What Bush didn’t say in his speech
Thulasi Srikanthan
The president’s ‘new way forward’ is designed to pass the stigma of defeat to his successor
January 11, 2007
David OliveIn the latest of his high crimes and misdemeanours, U.S. President George W. Bush gave false hope last night to Americans and the world that stability can be achieved in Iraq and the Middle East using the same methods that have repeatedly failed in the past.
The “new way forward” Bush unveiled in a nationally televised speech calls for a further escalation of U.S. troops in Iraq, when three previous troop “surges” have made no difference. Bush again is installing new generals, describing their skills in the same glowing terms he used in announcing previous changes of command.
Demanding “patience, sacrifice and resolve” from the American people in the year ahead, Bush vowed the U.S. will rededicate itself to rebuilding Iraq’s infrastructure. Similar pledges in the past have been thwarted by an Iraq insurgency a fraction of the size it is today.
And the president will ask for yet another massive appropriation of Iraq-war funding from the U.S. Congress, funds to be administered by the same bureaucracy in Washington and Baghdad that has overseen the squandering of billions of dollars through corruption and mismanagement.
Once again, Bush promised to apply pressure on the Nouri al-Maliki government in Baghdad to take on more of the job of running Iraq, and especially to end the bloodbath of sectarian violence.
That is a fantasy.
Al-Maliki’s own party is a proxy for the Shia leadership in Tehran. When not turning a blind eye to the majority Shiites’ low-grade campaign of ethnic cleansing against the minority Sunnis, al-Maliki has fed that conflict, most recently with his government’s botched execution of Saddam Hussein. One could not ask for a less effective ally in bringing tranquility to Iraq.
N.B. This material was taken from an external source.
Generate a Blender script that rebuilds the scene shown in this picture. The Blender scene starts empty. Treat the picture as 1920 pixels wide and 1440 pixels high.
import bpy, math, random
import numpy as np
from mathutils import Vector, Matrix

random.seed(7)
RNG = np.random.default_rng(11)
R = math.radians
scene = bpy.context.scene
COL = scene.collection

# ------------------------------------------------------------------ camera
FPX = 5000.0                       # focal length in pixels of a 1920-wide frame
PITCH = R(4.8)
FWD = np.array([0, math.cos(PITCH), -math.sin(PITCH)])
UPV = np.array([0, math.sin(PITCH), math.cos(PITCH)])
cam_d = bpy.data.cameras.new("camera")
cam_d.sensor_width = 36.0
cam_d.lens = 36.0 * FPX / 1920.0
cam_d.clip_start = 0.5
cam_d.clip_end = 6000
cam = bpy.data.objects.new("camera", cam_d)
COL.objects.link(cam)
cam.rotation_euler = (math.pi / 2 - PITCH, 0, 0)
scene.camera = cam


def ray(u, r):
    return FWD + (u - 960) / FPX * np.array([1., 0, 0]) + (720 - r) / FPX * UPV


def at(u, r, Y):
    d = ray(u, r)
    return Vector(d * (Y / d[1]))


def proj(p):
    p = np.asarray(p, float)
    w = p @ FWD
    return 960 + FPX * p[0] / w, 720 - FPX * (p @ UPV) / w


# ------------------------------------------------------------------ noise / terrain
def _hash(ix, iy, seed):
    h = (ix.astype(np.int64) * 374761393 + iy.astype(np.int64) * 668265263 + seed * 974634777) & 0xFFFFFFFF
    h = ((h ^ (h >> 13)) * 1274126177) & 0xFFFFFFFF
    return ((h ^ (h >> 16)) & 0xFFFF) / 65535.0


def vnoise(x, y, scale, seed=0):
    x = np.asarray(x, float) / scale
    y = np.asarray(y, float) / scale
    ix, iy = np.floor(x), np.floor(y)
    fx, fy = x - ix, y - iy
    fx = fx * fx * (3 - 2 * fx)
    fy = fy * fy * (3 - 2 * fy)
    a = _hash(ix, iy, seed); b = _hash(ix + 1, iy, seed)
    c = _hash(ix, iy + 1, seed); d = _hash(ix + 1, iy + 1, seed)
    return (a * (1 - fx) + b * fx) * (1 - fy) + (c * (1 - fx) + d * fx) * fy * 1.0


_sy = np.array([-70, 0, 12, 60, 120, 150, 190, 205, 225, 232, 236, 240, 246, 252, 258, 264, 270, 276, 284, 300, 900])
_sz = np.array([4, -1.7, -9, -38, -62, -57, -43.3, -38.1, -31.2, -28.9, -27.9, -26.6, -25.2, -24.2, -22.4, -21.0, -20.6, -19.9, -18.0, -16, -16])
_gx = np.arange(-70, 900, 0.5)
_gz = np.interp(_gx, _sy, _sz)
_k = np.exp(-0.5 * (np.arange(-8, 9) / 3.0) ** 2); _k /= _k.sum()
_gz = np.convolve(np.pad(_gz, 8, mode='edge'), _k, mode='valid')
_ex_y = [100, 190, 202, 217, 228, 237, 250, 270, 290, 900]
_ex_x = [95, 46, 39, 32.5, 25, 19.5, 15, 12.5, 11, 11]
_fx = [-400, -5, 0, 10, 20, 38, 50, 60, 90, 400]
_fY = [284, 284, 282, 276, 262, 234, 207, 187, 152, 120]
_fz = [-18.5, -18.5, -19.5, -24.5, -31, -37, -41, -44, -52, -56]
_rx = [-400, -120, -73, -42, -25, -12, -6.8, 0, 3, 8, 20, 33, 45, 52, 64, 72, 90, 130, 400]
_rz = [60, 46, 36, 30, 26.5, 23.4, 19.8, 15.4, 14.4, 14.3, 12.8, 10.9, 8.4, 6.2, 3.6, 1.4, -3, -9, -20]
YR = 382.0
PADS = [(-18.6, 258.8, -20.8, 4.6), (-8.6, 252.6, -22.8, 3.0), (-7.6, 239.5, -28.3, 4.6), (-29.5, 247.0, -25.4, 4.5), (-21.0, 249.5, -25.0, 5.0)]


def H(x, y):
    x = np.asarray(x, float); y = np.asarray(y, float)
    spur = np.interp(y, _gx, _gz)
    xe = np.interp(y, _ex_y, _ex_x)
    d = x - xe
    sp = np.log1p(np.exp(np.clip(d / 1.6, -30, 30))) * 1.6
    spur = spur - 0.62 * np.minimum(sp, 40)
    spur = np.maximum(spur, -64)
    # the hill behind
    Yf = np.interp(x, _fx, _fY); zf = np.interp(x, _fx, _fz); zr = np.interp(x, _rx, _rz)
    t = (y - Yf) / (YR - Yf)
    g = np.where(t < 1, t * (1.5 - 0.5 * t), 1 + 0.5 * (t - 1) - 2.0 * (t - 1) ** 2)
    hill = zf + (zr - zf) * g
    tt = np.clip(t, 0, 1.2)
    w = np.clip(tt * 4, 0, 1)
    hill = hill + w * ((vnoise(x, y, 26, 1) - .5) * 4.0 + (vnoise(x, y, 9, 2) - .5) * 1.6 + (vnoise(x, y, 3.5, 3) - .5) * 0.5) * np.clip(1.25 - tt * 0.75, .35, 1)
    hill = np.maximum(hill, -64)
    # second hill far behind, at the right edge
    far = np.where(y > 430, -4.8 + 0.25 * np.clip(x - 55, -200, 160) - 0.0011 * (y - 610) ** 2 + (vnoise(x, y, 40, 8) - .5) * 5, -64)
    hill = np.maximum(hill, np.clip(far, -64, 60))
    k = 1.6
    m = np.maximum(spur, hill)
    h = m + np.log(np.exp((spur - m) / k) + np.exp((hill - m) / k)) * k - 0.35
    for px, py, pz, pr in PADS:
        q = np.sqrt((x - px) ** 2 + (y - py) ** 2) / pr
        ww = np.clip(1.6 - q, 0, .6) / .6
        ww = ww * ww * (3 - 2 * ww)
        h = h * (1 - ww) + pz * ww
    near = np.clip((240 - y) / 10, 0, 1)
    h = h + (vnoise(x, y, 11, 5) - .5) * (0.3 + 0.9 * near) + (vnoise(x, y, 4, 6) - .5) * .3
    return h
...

More important is what Bush did not say last night.
The president withheld from Americans that the United States is losing the war Bush launched almost four years ago.
And that Iraq has descended from a quagmire to a civil war, in which 132,000 U.S. military personnel are preoccupied with not getting themselves killed in the sectarian crossfire.
And that the Iraqi middle class – the last hope for Iraq to rebuild itself – has long ago departed into self-exile.
That “the hell that is now Iraq” (as Saddam said from the gallows) threatens to spill over Iraq’s borders into a regional conflagration.
That Saudi Arabia, Egypt, Jordan, Syria and Turkey have been warning the White House for months that they are preparing to take up arms to protect their fellow ethnic Sunnis in Iraq, by invading Iraq themselves if necessary.
That Washington think-tanks and Bush’s own administration are girding for a “nightmare scenario” – in which the Saudis try to militarily reinforce their fellow ethnic Sunnis in Iraq to stave off their extermination and Iran steps up its military aid to the Shiites in hopes of setting up a puppet Shia regime in south and central Iraq to gain control of the southern Iraqi oilfields. A strengthened Iran is a scenario the otherwise Sunni-dominated region seeks at all costs to avoid.
Even Turkey, one of America’s most reliable allies in the region, has amassed troops to invade Iraq from the north to squelch the ambitions of Iraqi Kurds seeking to create a “greater Kurdistan” that unites ethnic Kurds in Iraq, southern Turkey and northern Iran, and also to protect Iraq’s Turkmen community.
That is the Pandora’s Box that Bush so unwisely pried open in March 2003.